◆ **Given task**: Search the material for "scene" and show all lines that contain it.

◆ **Input**:
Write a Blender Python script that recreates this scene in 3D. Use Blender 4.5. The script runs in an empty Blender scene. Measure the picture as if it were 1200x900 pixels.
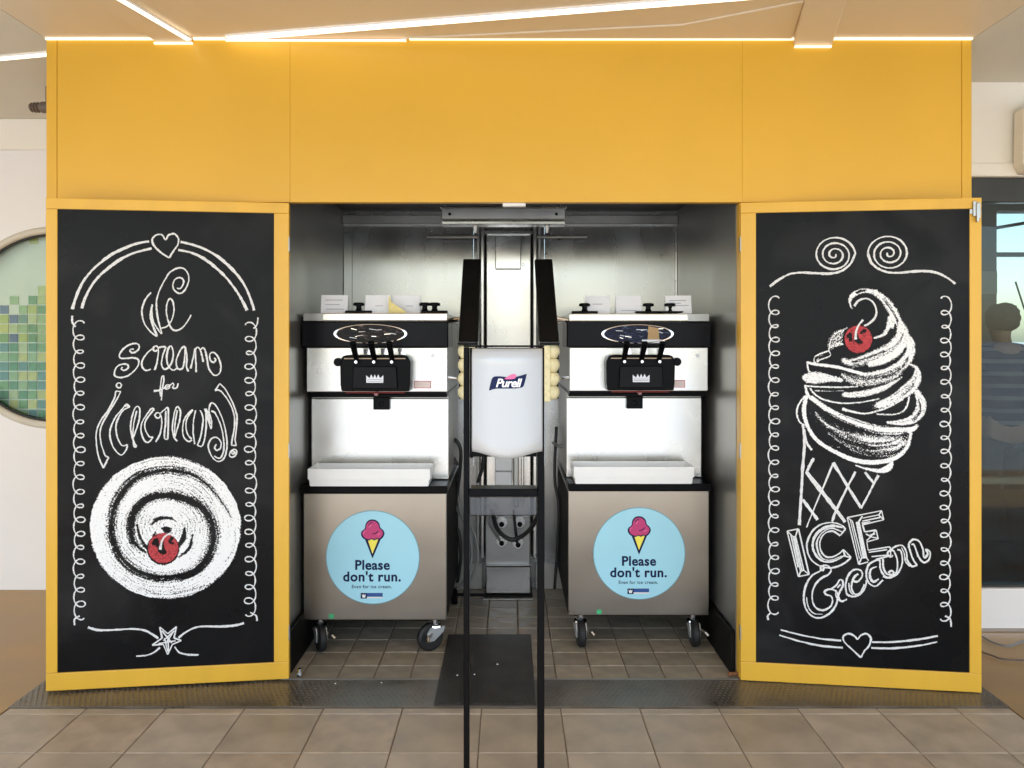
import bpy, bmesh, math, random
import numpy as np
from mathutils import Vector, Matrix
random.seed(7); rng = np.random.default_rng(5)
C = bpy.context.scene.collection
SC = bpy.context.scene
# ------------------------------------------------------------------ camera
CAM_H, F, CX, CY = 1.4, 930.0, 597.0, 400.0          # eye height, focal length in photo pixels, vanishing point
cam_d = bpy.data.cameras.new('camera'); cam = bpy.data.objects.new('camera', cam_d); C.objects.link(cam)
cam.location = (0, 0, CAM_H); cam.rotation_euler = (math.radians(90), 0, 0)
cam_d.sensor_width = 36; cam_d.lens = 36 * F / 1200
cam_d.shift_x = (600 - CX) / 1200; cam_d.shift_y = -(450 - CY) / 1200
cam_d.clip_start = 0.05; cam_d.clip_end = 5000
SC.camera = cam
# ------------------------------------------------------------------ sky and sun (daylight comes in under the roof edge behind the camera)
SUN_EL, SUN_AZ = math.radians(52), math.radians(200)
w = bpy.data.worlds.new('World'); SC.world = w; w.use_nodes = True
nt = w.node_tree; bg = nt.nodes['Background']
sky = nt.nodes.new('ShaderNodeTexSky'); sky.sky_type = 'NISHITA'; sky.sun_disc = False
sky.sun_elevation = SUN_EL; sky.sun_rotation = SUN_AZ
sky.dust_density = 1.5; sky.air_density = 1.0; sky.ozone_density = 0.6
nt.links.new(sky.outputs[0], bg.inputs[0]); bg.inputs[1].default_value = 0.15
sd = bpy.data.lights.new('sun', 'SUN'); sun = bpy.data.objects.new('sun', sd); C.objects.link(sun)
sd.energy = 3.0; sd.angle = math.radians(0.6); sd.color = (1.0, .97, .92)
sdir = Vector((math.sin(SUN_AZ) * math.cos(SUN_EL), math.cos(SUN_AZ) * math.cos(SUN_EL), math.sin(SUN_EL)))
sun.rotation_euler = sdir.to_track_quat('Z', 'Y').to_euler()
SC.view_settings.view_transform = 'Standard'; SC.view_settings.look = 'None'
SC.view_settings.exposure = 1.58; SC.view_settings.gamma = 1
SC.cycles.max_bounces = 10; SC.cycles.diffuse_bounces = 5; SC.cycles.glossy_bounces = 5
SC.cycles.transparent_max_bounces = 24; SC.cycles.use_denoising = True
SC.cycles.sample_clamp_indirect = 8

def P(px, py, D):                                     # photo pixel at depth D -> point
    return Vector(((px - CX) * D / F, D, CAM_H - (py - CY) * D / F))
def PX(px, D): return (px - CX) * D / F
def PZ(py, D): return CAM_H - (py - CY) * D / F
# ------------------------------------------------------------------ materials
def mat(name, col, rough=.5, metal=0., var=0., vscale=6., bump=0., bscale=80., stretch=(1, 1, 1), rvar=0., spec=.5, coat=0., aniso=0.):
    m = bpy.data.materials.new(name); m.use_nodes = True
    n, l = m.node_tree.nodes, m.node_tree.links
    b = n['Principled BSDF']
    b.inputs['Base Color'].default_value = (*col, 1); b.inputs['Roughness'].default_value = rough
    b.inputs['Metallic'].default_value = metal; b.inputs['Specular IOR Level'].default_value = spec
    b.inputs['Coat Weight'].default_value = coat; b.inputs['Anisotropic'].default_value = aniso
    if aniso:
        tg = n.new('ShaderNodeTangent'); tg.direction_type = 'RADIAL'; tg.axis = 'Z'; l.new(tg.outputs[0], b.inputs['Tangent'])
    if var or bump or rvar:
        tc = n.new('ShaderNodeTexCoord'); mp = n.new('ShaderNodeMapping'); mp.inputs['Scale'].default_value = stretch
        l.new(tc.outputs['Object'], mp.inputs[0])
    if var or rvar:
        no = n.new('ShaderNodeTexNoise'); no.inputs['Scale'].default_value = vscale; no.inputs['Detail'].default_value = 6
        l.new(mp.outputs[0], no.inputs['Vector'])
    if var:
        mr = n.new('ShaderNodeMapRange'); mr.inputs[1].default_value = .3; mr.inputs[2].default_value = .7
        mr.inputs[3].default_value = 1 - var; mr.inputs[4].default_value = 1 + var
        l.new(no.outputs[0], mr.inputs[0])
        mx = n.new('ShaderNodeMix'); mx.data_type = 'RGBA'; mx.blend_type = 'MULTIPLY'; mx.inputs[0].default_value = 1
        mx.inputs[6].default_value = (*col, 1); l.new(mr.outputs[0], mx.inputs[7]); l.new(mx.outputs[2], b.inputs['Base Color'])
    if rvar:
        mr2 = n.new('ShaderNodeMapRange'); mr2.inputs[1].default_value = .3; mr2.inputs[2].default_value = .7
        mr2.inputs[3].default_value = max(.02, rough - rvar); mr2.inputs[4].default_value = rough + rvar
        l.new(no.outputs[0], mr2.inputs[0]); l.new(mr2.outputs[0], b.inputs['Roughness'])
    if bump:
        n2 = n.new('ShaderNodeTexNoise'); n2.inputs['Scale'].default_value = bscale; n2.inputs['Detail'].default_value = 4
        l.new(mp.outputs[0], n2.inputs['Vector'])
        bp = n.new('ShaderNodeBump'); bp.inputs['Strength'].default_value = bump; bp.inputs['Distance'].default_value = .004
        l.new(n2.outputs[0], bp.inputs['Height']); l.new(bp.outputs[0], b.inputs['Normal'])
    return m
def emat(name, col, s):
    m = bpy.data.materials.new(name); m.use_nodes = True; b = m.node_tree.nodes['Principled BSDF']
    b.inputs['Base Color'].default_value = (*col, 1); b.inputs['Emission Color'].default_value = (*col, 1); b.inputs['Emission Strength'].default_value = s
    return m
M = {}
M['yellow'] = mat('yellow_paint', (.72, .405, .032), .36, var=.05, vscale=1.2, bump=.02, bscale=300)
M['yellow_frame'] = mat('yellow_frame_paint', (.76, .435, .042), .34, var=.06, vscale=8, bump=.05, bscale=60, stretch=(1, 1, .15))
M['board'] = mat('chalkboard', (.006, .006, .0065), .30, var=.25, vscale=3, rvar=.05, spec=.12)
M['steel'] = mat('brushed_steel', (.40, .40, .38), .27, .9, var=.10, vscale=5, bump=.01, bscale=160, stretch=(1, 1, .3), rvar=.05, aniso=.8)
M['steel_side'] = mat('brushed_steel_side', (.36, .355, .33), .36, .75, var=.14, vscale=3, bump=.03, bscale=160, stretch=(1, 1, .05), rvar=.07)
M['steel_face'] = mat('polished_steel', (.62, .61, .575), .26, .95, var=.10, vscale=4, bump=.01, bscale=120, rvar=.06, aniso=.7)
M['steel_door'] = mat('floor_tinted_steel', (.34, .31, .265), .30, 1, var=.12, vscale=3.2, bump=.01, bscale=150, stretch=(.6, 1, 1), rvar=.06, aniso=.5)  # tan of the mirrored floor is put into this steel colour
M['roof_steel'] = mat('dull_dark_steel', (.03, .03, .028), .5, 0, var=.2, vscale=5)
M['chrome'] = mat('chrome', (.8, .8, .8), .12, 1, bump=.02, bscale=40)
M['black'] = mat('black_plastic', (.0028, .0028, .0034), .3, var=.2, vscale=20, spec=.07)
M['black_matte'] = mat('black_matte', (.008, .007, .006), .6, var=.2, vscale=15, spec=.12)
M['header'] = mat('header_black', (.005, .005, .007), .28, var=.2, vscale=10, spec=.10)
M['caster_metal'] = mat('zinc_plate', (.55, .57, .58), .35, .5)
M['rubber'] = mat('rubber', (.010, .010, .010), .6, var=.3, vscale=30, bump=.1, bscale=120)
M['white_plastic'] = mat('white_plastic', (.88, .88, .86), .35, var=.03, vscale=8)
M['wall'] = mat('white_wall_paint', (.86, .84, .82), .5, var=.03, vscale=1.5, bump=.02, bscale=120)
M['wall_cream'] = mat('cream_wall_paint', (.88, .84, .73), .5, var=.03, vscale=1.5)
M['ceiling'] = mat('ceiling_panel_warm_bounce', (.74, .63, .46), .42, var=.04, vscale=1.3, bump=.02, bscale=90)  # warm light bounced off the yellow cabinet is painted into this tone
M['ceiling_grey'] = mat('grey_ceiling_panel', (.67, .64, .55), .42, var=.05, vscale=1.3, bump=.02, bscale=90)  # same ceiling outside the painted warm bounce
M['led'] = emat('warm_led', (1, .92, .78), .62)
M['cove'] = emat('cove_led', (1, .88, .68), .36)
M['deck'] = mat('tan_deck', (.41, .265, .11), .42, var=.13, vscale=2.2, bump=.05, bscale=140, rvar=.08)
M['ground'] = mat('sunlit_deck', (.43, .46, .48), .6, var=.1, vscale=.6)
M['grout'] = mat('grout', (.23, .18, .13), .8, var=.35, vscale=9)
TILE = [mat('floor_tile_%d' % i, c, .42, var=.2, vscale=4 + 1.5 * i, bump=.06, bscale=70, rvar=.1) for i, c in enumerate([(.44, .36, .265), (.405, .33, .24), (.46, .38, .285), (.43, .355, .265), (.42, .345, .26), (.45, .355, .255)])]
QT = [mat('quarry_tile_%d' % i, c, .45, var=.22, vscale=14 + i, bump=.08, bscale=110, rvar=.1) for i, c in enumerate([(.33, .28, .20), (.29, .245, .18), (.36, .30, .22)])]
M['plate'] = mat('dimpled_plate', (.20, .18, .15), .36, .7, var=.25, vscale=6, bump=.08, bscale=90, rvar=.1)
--
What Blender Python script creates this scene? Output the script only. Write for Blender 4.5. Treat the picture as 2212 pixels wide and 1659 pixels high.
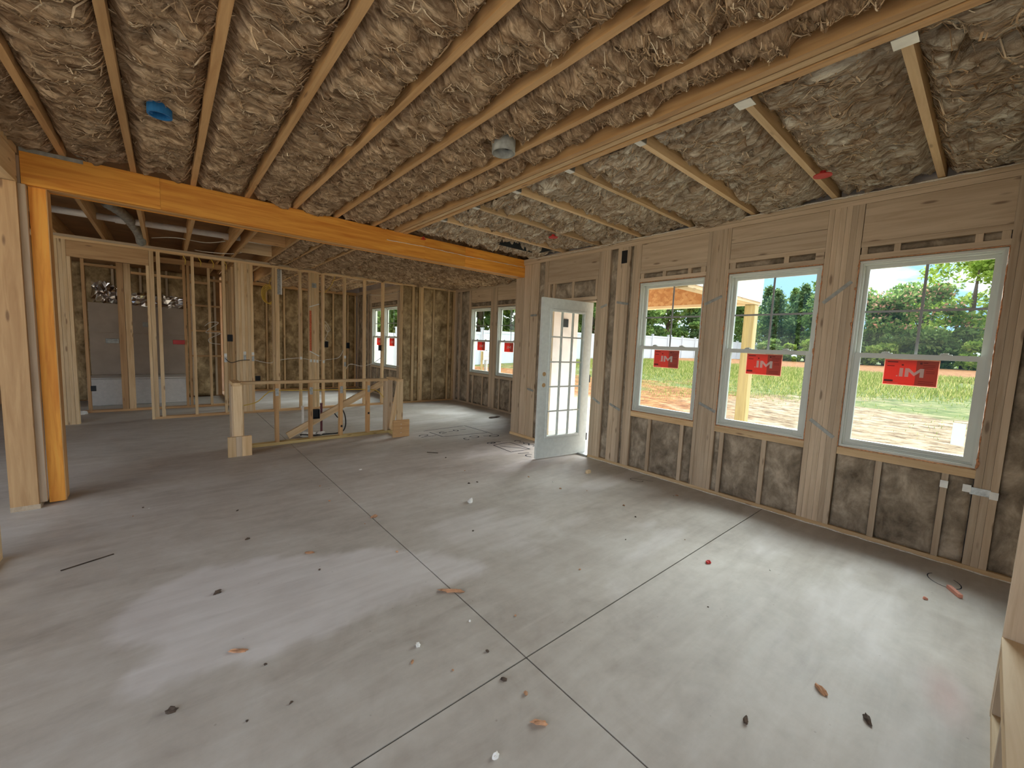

◆ **Written reply**:
Write a Blender Python script that recreates this scene in 3D. Use Blender 4.5. The script runs in an empty Blender scene. Measure the picture as if it were 1200x900 pixels.
C = bpy.context.scene.collection
SC = bpy.context.scene
What Blender Python script creates this scene? Output the script only. Write for Blender 4.5. Treat the picture as 2212 pixels wide and 1659 pixels high.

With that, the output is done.